By CITYBIZ

If you are dying for a loan to start a project in your estate, there is no more need to shop around.

There will soon be funds that you could borrow and return without paying a single cent as interest.

All you need to do is to join a group that will be able to convince the State that it could make good use of up to Sh500,000.

If your group is approved then State officials in your constituency or you MP will issue a cheque in public.

Uwezo Fund, a new entity by the Jubilee government meant to lend interest-free loans to young jobless youth and women, will soon begin operations.

It has been kick-started through Sh6 billion that would have been used in for a presidential run-off in April. Groups can borrow up to Sh500,000 as business loans and will be allowed a four-month grace period, Machel Waikenda, a government youth adviser, told The Nairobian. Youth and women groups will access the money through Uwezo Fund Committees (UFC) that will be based in the constituencies.

Borrowers will be registered women and youth groups who will in turn lend to their individual members, based on the business viability of their proposals and the ability to pay back.

This means for an individual youth or women to benefit, they must be members of a registered group. Applications will be presented to the UFC which will review and decide who gets the loan based on viability of the projects.  To enhance transparency, the committees will be expected to issue cheques to beneficiaries in public.

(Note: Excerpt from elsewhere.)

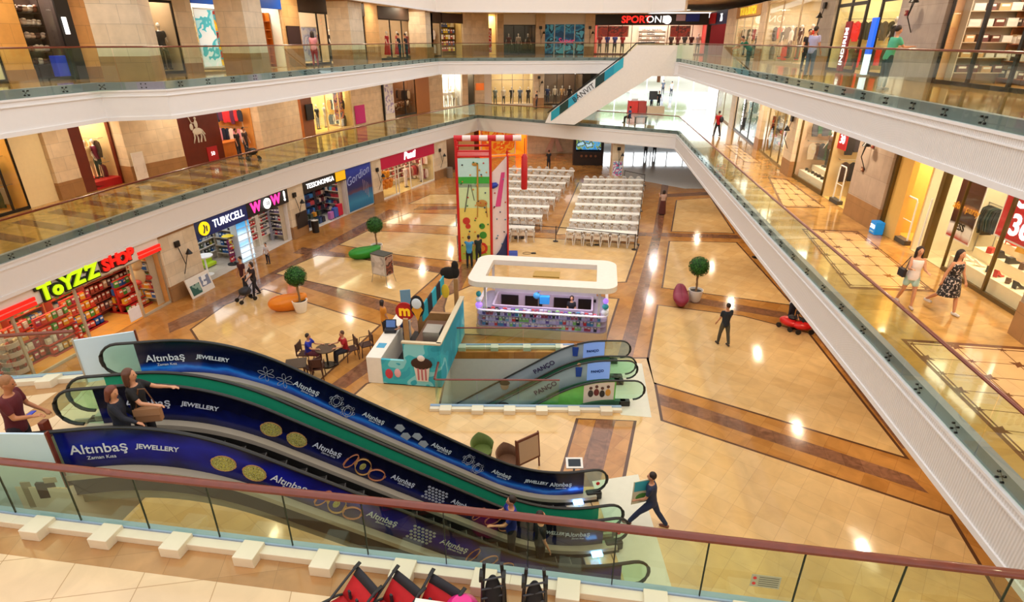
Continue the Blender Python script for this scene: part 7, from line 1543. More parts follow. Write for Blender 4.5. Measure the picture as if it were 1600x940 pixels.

“Placing the money under the patronage of members of Parliament and the CDF was ill advised since many will start politicising the loans,” Nahashon Masharia, the chairman of Kasarani-based Maisha Dhabiti Self Help Group, said.

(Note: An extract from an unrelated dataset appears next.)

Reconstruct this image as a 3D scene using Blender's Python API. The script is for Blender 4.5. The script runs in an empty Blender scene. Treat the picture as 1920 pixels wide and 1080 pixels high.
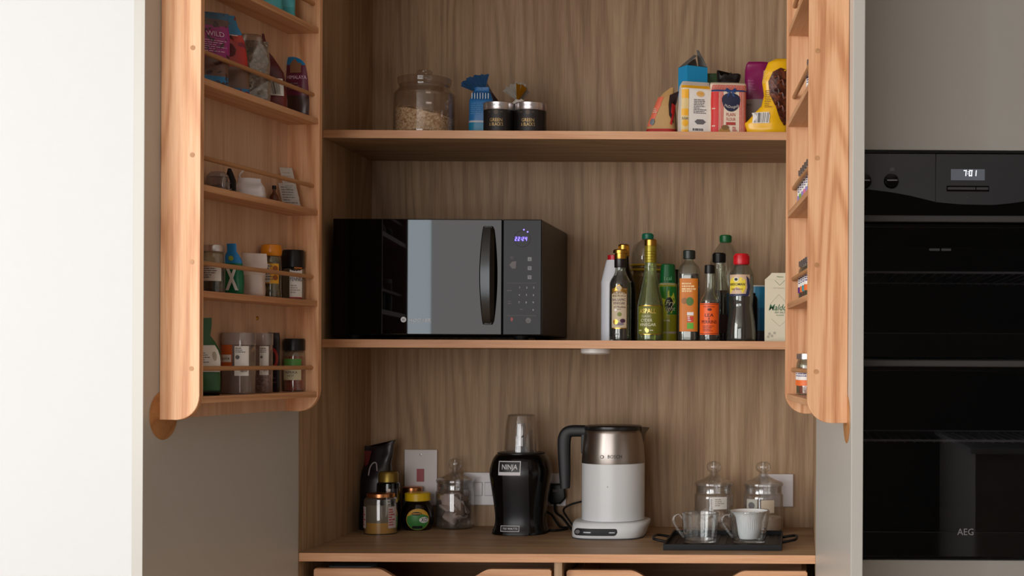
import bpy, bmesh, math, random
from mathutils import Vector, Matrix, noise

# ------------------------------------------------------------------ camera, world, lights
SC = bpy.context.scene
COL = SC.collection
F, VX, VY, CZ, RHO = 2706.0, 1495.0, 676.0, 1.36, 0.0049   # focal length (px of 1920), principal point, camera height, roll
cam_d = bpy.data.cameras.new('camera'); cam = bpy.data.objects.new('camera', cam_d); COL.objects.link(cam)
cam.location = (0, 0, CZ); cam.rotation_euler = (math.pi/2, -RHO, 0)
cam_d.sensor_width = 36; cam_d.lens = F*36/1920
cam_d.shift_x = (960-VX)/1920; cam_d.shift_y = (VY-540)/1920
cam_d.clip_start = .05
SC.camera = cam
SC.view_settings.view_transform = 'Standard'; SC.view_settings.look = 'None'
SC.view_settings.gamma = 1; SC.view_settings.use_curve_mapping = False
SC.view_settings.exposure = 0.1
try:
    SC.cycles.transparent_max_bounces = 32; SC.cycles.max_bounces = 10
    SC.cycles.use_denoising = True
except Exception: pass
wd = bpy.data.worlds.new('room_light'); SC.world = wd; wd.use_nodes = True
wd.node_tree.nodes['Background'].inputs[0].default_value = (1.0, .985, .97, 1)
wd.node_tree.nodes['Background'].inputs[1].default_value = .60

def area(name, loc, target, w, h, power, col):
    l = bpy.data.lights.new(name, 'AREA'); l.shape = 'RECTANGLE'; l.size = w; l.size_y = h
    l.energy = power; l.color = col
    o = bpy.data.objects.new(name, l); COL.objects.link(o); o.location = loc
    o.rotation_euler = (Vector(target)-Vector(loc)).to_track_quat('-Z', 'Y').to_euler()
    return o
# daylight through the tall glazing on the left of the room
area('window_daylight', (-3.6, -0.1, 1.75), (-0.3, 3.2, 1.3), 2.6, 2.0, 112, (1.0, .99, .97))
# glazing behind the photographer, the part that shows in the microwave door
area('patio_daylight', (-1.2, -2.4, 1.45), (-1.2, 3.2, 1.45), 2.26, 2.3, 60, (1.0, .96, .95))
area('patio_side_daylight', (-2.46, -2.4, 1.35), (-2.46, 3.2, 1.35), .25, 2.5, 19, (.80, .92, 1.0))

# ------------------------------------------------------------------ helpers
def lin(c):
    c = c/255.0
    return c/12.92 if c <= .04045 else ((c+.055)/1.055)**2.4
def C3(c): return (lin(c[0]), lin(c[1]), lin(c[2]), 1)
def ideal(px, py):
    u, v = px-VX, py-VY
    return u+v*RHO, v-u*RHO
def at(px, py, Y):
    u, v = ideal(px, py)
    return Vector((u/F*Y, Y, CZ-v/F*Y))
def mpp(Y): return Y/F                                   # metres per pixel at depth Y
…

“UFC should have been constituted of youth and women elected by the people, not CDF appointees.” Uwezo will be under the Ministry of Devolution and Planning and will be managed by the UFCs across the 290 constituencies in the country.  The county woman representative will be the patron of the fund at the county level, meaning Rachael Shebesh will be in charge of the Nairobi UFCs.

“Individual enterprises that will access the money must be in groups. Other people must sign up for them so that if they default, we have a way of catching up with them and recovering the money,” Devolution Cabinet secretary Anne Waiguru told our sister publication The Standard on Saturday.

 “The fund will operate more or less like chamas. It is important to have proper accounting systems”.